— begin Task material —

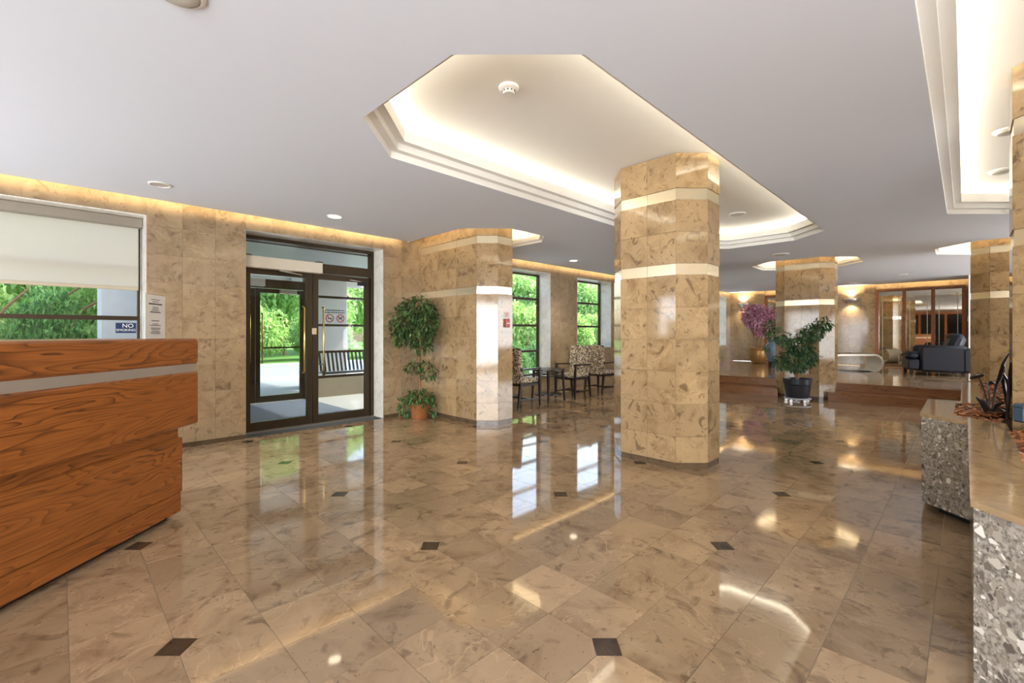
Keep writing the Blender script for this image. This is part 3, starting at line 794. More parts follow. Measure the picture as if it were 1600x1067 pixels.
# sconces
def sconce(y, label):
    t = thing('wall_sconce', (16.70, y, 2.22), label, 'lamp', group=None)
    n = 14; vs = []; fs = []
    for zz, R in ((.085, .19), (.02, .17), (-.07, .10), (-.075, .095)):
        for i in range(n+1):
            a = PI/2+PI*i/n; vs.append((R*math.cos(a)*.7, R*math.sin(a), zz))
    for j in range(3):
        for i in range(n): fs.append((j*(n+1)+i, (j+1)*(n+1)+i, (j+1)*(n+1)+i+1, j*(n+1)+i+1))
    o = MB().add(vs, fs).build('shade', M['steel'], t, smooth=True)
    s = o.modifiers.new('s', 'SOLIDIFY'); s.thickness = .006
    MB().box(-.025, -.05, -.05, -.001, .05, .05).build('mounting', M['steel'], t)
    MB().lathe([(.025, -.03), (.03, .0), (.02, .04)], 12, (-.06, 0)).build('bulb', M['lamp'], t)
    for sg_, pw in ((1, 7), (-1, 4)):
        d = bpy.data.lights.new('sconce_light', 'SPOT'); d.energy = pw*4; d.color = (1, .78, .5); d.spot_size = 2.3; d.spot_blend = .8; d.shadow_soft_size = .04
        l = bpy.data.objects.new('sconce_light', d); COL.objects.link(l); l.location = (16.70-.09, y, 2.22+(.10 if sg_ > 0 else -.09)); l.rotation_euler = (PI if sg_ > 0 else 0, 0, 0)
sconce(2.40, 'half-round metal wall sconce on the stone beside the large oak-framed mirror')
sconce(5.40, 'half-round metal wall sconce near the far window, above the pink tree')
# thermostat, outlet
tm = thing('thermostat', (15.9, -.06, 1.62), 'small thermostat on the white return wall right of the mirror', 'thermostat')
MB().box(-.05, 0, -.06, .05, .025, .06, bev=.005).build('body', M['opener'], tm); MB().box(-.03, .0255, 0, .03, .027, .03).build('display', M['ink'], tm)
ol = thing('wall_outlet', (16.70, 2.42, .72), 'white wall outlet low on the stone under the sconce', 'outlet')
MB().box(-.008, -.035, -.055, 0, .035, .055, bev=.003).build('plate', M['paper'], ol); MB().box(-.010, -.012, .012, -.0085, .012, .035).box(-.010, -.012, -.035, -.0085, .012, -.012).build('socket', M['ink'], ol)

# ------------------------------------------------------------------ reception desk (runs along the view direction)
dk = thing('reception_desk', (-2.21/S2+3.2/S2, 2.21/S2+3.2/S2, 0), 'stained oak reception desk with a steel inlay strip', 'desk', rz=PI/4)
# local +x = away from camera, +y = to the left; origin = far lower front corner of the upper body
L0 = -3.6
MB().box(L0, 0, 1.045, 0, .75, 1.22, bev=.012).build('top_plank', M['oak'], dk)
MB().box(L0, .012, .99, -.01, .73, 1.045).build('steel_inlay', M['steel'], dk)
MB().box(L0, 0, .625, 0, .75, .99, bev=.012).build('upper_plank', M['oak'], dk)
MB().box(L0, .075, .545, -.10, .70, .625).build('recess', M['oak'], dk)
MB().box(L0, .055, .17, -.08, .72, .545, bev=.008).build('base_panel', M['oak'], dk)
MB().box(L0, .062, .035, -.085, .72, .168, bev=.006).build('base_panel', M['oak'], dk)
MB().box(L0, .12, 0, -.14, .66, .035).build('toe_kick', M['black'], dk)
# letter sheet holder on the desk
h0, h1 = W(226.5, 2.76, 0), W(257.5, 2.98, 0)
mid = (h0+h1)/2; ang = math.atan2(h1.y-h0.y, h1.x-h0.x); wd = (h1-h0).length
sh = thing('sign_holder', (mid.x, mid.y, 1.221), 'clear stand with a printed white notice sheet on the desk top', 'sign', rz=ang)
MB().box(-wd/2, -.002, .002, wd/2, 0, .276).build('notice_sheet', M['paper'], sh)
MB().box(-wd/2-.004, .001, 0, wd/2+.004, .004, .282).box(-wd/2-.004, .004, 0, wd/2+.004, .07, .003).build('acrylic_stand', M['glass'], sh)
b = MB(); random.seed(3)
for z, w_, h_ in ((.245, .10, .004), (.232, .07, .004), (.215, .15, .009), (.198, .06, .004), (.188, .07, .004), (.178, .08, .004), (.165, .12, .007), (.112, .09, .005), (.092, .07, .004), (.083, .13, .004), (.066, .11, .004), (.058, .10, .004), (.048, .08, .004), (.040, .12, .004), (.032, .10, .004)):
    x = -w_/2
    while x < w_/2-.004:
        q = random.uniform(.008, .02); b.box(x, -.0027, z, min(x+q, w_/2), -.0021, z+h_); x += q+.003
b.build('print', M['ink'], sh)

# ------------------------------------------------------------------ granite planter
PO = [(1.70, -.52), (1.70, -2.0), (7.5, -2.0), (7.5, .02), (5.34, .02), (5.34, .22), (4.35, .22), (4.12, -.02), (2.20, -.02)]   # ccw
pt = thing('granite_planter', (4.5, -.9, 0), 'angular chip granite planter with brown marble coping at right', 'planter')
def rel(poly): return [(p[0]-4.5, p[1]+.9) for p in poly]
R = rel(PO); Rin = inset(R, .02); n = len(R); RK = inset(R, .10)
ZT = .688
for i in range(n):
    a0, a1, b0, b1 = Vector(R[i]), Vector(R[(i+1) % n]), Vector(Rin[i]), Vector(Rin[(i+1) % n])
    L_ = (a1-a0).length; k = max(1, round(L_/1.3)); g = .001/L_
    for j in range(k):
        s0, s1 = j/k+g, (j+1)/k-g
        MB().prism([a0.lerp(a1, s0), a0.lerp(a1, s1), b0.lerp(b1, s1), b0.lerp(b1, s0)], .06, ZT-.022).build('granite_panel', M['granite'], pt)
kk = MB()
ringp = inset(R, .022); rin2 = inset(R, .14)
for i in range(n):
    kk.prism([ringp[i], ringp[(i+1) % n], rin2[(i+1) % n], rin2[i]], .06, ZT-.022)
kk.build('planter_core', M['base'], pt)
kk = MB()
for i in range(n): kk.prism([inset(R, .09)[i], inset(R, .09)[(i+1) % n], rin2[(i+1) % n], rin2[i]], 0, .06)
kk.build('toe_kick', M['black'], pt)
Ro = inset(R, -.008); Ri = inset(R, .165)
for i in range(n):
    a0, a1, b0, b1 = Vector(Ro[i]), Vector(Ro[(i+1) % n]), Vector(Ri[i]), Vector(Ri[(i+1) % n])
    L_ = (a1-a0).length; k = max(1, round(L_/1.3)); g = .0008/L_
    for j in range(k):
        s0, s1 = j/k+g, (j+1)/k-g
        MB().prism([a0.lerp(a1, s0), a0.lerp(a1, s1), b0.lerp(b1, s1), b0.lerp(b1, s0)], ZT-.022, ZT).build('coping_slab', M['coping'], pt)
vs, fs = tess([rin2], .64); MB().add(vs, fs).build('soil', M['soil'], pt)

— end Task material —
— begin Task material —

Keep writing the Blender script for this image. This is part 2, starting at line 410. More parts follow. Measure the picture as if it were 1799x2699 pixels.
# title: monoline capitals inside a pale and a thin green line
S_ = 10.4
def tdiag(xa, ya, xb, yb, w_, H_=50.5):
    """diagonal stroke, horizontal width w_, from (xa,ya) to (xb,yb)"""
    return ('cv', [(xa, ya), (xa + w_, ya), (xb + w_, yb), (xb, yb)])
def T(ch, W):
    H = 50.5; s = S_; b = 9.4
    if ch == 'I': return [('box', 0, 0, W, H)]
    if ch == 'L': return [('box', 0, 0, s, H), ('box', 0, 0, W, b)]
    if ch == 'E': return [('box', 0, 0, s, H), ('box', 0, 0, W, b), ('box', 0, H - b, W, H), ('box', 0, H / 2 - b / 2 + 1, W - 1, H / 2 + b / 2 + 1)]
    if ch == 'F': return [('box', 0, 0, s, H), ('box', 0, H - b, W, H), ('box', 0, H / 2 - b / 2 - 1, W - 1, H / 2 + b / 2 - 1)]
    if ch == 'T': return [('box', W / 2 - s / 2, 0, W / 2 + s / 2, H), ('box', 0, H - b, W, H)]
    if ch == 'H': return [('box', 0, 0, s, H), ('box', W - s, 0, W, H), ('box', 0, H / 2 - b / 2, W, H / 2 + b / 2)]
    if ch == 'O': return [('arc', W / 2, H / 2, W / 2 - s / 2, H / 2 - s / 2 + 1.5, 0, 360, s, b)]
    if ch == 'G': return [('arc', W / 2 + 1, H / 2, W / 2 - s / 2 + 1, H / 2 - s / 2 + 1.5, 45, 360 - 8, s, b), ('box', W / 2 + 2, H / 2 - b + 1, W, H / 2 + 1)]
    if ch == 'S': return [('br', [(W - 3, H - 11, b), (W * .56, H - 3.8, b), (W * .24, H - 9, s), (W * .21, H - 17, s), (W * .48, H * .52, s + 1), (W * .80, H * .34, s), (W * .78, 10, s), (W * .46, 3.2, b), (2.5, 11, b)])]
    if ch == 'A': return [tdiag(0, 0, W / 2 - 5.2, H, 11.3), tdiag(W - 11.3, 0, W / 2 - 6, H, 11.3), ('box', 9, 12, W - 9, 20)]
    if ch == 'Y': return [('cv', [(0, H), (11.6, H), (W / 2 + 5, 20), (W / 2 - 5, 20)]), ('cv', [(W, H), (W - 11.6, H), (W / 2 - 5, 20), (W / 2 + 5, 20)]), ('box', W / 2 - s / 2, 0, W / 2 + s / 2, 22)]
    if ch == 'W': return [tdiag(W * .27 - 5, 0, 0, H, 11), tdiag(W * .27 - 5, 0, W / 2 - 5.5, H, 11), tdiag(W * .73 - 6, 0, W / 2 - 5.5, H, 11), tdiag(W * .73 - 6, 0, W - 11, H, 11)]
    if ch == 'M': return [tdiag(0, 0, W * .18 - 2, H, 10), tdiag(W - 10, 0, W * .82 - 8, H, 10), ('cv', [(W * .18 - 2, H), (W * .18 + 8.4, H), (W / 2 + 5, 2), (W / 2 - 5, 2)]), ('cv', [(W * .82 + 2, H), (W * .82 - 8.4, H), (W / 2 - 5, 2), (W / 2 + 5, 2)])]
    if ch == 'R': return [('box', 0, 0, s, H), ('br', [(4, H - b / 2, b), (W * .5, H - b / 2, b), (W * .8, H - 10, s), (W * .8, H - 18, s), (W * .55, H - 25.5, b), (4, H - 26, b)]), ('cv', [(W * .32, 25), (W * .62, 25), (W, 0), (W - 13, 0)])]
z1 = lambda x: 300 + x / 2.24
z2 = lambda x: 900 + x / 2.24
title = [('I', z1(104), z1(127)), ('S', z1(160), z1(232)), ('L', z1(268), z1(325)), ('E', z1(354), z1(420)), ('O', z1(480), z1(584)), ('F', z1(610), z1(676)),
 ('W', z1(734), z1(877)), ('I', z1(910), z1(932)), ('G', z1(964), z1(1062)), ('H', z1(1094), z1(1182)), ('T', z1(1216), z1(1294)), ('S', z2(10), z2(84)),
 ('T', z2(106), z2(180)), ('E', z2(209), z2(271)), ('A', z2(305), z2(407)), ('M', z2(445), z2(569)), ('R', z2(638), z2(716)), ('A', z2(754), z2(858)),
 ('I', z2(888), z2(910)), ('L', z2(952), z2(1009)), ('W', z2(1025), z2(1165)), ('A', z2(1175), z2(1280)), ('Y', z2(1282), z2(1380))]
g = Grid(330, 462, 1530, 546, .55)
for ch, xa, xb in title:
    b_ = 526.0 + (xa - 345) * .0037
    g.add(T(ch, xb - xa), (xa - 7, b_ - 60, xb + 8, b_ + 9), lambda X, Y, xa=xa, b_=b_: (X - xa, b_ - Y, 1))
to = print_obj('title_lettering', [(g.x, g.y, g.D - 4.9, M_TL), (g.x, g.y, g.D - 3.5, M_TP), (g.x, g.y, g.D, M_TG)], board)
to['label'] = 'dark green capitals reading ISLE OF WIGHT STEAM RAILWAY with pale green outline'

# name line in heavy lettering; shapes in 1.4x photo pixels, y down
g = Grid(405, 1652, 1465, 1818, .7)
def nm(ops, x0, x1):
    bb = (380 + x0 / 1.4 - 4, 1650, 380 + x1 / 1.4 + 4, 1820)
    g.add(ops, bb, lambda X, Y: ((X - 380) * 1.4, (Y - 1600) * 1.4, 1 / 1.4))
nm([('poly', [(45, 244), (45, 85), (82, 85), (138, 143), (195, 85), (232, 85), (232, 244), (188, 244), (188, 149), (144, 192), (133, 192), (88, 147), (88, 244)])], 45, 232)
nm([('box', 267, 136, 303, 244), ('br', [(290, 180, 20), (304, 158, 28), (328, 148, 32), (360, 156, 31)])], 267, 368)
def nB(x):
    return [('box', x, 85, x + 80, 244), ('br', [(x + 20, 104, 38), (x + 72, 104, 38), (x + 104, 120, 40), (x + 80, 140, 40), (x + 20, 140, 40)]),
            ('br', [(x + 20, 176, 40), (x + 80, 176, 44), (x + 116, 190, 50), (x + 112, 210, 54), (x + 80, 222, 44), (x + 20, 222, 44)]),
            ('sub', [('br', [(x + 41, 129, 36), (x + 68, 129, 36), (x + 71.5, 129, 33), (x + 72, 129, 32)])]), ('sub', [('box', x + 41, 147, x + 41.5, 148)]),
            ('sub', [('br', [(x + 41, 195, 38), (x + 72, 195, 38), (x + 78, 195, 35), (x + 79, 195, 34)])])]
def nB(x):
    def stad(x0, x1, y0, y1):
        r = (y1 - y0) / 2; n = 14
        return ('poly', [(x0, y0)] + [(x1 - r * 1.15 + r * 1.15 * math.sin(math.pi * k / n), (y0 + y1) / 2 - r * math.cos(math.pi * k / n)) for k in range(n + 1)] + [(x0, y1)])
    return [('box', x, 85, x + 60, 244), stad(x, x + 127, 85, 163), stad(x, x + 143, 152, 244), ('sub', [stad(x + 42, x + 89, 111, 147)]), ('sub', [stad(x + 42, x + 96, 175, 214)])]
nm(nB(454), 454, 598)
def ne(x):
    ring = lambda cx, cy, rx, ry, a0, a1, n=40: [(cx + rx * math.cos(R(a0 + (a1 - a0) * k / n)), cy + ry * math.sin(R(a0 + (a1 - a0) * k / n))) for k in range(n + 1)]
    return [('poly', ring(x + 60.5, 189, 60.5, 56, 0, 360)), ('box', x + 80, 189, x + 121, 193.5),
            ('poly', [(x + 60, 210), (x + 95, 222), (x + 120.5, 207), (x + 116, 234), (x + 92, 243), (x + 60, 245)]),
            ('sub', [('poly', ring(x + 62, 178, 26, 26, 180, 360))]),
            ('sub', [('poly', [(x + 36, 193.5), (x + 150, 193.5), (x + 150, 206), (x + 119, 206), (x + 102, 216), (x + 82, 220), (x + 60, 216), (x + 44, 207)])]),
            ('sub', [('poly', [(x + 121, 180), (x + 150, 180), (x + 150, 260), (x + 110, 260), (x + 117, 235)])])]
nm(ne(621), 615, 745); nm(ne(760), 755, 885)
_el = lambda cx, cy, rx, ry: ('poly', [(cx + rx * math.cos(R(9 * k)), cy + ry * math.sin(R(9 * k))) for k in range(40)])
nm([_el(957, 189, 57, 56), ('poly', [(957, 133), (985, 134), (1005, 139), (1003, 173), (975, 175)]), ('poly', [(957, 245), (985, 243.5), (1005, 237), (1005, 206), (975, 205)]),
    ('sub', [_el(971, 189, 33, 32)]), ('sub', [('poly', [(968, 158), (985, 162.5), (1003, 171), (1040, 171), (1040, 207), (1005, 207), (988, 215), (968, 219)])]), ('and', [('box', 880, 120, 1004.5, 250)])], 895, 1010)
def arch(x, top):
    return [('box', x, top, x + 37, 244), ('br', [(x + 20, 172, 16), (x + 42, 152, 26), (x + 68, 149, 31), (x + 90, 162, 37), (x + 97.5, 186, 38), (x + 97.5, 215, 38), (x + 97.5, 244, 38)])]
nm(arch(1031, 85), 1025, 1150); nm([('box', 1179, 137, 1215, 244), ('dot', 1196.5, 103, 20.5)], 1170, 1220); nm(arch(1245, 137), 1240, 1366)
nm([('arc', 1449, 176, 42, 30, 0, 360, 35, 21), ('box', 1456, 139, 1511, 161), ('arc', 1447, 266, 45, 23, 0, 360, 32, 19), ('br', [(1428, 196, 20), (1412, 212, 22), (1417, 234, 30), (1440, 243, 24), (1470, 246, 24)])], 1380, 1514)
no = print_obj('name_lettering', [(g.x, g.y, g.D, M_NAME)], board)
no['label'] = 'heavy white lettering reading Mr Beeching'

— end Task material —

Using the material above, state how many lines include the string "parts". Answer with a single number.

2